Truth-in-Lending Act
A federal law that requires lenders to fully disclose, in writing, the terms and conditions of a mortgage, including the APR and other charges.

 

Underwriting
The process of evaluating a loan application to determine the risk involved for the lender. It involves an analysis of the borrower’s creditworthiness and the quality of the property itself.

 

VA loan
A loan that is guaranteed by the U.S. Department of Veteran Affairs. Also referred to as a “government” mortgage.

 

What-if analysis
An affordability analysis that is based on a what-if scenario.
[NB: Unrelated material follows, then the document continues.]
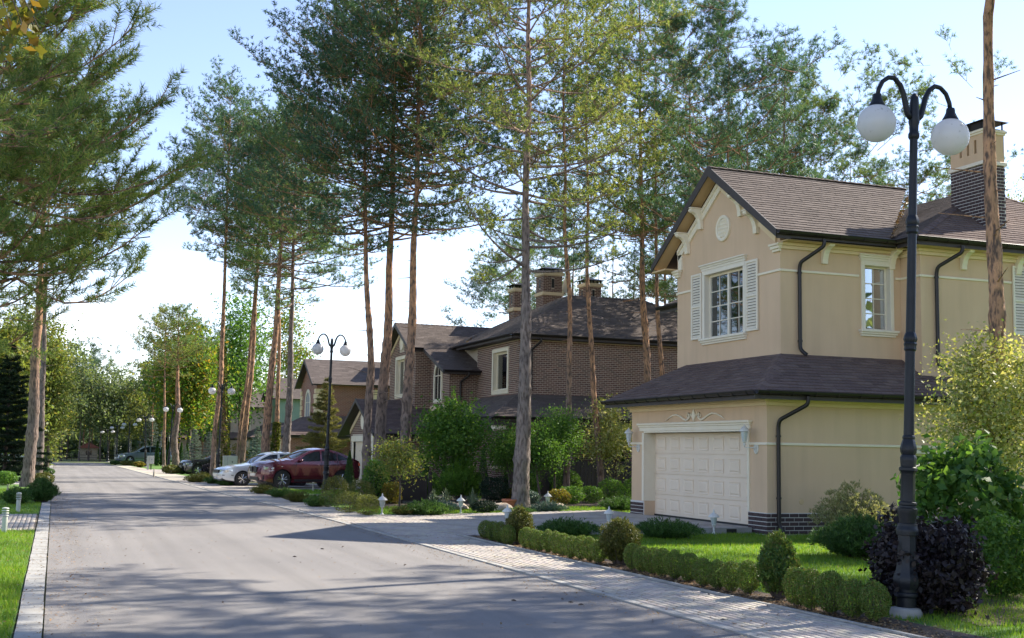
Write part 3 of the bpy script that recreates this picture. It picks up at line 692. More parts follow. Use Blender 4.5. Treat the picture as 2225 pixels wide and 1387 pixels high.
def gutter(parent, a, b_, out, r=.075, clips=True, name='gutter', z=-.02):
    a, b_, out = Vector(a), Vector(b_), Vector(out); d = (b_-a).normalized(); mb = MB(); n = 7; c = []
    for p in (a, b_):
        for rr_ in (r, r-.012):
            for k in range(n): th = PI*k/(n-1); c.append(p+out*(r-math.cos(th)*rr_)+Vector((0, 0, z-math.sin(th)*rr_*1.05)))
    mb.v = [tuple(p) for p in c]
    for k in range(n-1): mb.f.append((k, k+1, 2*n+k+1, 2*n+k)); mb.f.append((n+k, 3*n+k, 3*n+k+1, n+k+1))
    mb.f.append((0, 2*n, 3*n, n)); mb.f.append((n-1, 2*n-1, 4*n-1, 3*n-1)); mb.f.append(tuple(list(range(0, n))+list(range(2*n-1, n-1, -1)))); mb.f.append(tuple(list(range(2*n, 3*n))+list(range(4*n-1, 3*n-1, -1))))
    mb.tube([a+out*2*r+Vector((0, 0, z)), b_+out*2*r+Vector((0, 0, z))], .012, 6)
    mb.part(name, m_dark, parent, auto=40)
    fb = MB(); q = out*.022; fb.prism([a-out*.0+Vector((0, 0, .0)), b_+Vector((0, 0, .0)), b_+Vector((0, 0, -.19)), a+Vector((0, 0, -.19))], -q); fb.part('fascia_board', m_fascia, parent)
    if clips:
        L_ = (b_-a).length; n = max(1, int(L_/.55))
        for i in range(n):
            p = a+d*(i+.5)*L_/n; cb = MB(); 
            cb.tube([p+out*(r-math.cos(PI*k/6)*(r+.006))+Vector((0, 0, z-math.sin(PI*k/6)*(r+.008)*1.05)) for k in range(7)], .009, 4)
            cb.part('gutter_bracket', m_dark, parent)
def pipe(parent, pts, r=.045, clamps=(), name='downspout'):
    P = [Vector(p) for p in pts]; out = [P[0]]
    for i in range(1, len(P)-1):
        a = (P[i-1]-P[i]).normalized(); b_ = (P[i+1]-P[i]).normalized(); k = min(.09, (P[i-1]-P[i]).length*.45, (P[i+1]-P[i]).length*.45)
        for t in (0, .33, .66, 1): out.append((P[i]+a*k)*(1-t)**2+P[i]*2*t*(1-t)+(P[i]+b_*k)*t*t)
    out.append(P[-1]); o = MB().tube(out, r, 12).part(name, m_dark, parent, smooth=False, auto=50)
    for c in clamps:
        c = Vector(c); MB().lathe([(r+.004, -.02), (r+.012, -.02), (r+.012, .02), (r+.004, .02)], c, 12).part('pipe_clamp', m_dark, parent)
def window_panes(parent, u0, u1, z0, z1, P, nd, cols, rows, fw_=.05, mullion=0, m_fr=None, room=.5, curtain=False, bar=.022):
    """P(u,z,depth) -> point. frame, bars, panes as separate parts"""
    m_fr = m_fr or m_white; root = MB(); bx = lambda a, b_, c, d, e, f: root.prism([P(a, c, e), P(b_, c, e), P(b_, d, e), P(a, d, e)], (P(a, c, f)-P(a, c, e)))
    w_ = MB(); 
    def add(mb_, a, b_, c, d, e, f): mb_.prism([P(a, c, e), P(b_, c, e), P(b_, d, e), P(a, d, e)], (P(a, c, f)-P(a, c, e)))
    add(w_, u0, u0+fw_, z0, z1, -.06, .0); add(w_, u1-fw_, u1, z0, z1, -.06, 0); add(w_, u0+fw_, u1-fw_, z0, z0+fw_, -.06, 0); add(w_, u0+fw_, u1-fw_, z1-fw_, z1, -.06, 0)
    secs = [(u0+fw_, u1-fw_)]
    if mullion:
        um = (u0+u1)/2; add(w_, um-fw_*.7, um+fw_*.7, z0+fw_, z1-fw_, -.06, .004); secs = [(u0+fw_, um-fw_*.7), (um+fw_*.7, u1-fw_)]
    wo = w_.part('window_frame', m_fr, parent)
    for (a, b_) in secs:
        bars = MB(); zz0, zz1 = z0+fw_, z1-fw_
        for c in range(1, cols): x = a+(b_-a)*c/cols; add(bars, x-bar/2, x+bar/2, zz0, zz1, -.045, -.018)
        for r in range(1, rows): z = zz0+(zz1-zz0)*r/rows; add(bars, a, b_, z-bar/2, z+bar/2, -.043, -.015)
        if bars.f: bars.part('glazing_bar', m_fr, wo)
        for c in range(cols):
            for r in range(rows):
                x0, x1 = a+(b_-a)*c/cols+bar*.5, a+(b_-a)*(c+1)/cols-bar*.5; y0, y1 = zz0+(zz1-zz0)*r/rows+bar*.5, zz0+(zz1-zz0)*(r+1)/rows-bar*.5
                g = MB(); g.prism([P(x0, y0, -.034), P(x1, y0, -.034), P(x1, y1, -.034), P(x0, y1, -.034)], P(0, 0, -.004)-P(0, 0, 0)); g.part('pane', m_glass, wo)
    rb = MB(); a, b_ = P(u0-.3, z0-.3, -.32), P(u1+.3, z0-.3, -.32)
    for (p, q, r_, s) in (((u0-.2, z0-.2, -.35-room), (u1+.2, z0-.2, -.35-room), (u1+.2, z1+.2, -.35-room), (u0-.2, z1+.2, -.35-room)),
                          ((u0-.2, z0-.2, -.33), (u1+.2, z0-.2, -.33), (u1+.2, z0-.2, -.35-room), (u0-.2, z0-.2, -.35-room)),
                          ((u0-.2, z1+.2, -.33), (u1+.2, z1+.2, -.33), (u1+.2, z1+.2, -.35-room), (u0-.2, z1+.2, -.35-room)),
                          ((u0-.2, z0-.2, -.33), (u0-.2, z1+.2, -.33), (u0-.2, z1+.2, -.35-room), (u0-.2, z0-.2, -.35-room)),
                          ((u1+.2, z0-.2, -.33), (u1+.2, z1+.2, -.33), (u1+.2, z1+.2, -.35-room), (u1+.2, z0-.2, -.35-room))):
        rb.face([P(*p), P(*q), P(*r_), P(*s)])
    rb.part('room_behind', m_room, parent)
    if curtain:
        cb = MB(); n = 26; xs = [u0+fw_+(u1-u0-2*fw_)*i/n for i in range(n+1)]
        for i in range(n): cb.face([P(xs[i], z0, -.065-.025*(i % 2)), P(xs[i+1], z0, -.065-.025*((i+1) % 2)), P(xs[i+1], z1, -.065-.025*((i+1) % 2)), P(xs[i], z1, -.065-.025*(i % 2))])
        cb.part('curtain', m_curtain, parent)
    return wo
def wall_open(mb, P, u0, u1, z0, z1, holes, t=.3):
    """rectangular wall on plane P(u,z,d) built round rectangular openings"""
    add = lambda a, b_, c, d: (mb.prism([P(a, c, 0), P(b_, c, 0), P(b_, d, 0), P(a, d, 0)], P(a, c, -t)-P(a, c, 0)) if b_-a > .001 and d-c > .001 else None)
    x = u0
    for (a, b_, c, d) in sorted(holes): add(x, a, z0, z1); add(a, b_, z0, c); add(a, b_, d, z1); x = b_
    add(x, u1, z0, z1)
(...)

A what-if analysis is useful if you do not have complete data or if you want to explore the effect of various changes to your income, liabilities, or available funds or to the qualifying ratios or down payment expenses that are used in the analysis.

 

What-if scenario
A change in the amounts that is used as the basis of an affordability analysis. A what-if scenario can include changes to monthly income, debts, or down payment funds or to the qualifying ratios or down payment expenses that are used in the analysis. You can use a what-if scenario to explore different ways to improve your ability to afford a house.

 

Wraparound mortgage
A mortgage that includes the remaining balance on an existing first mortgage plus an additional amount requested by the mortgagor. Full payments on both mortgages are made to the wraparound mortgagee, who then forwards the payments on the first mortgage to the first mortgagee.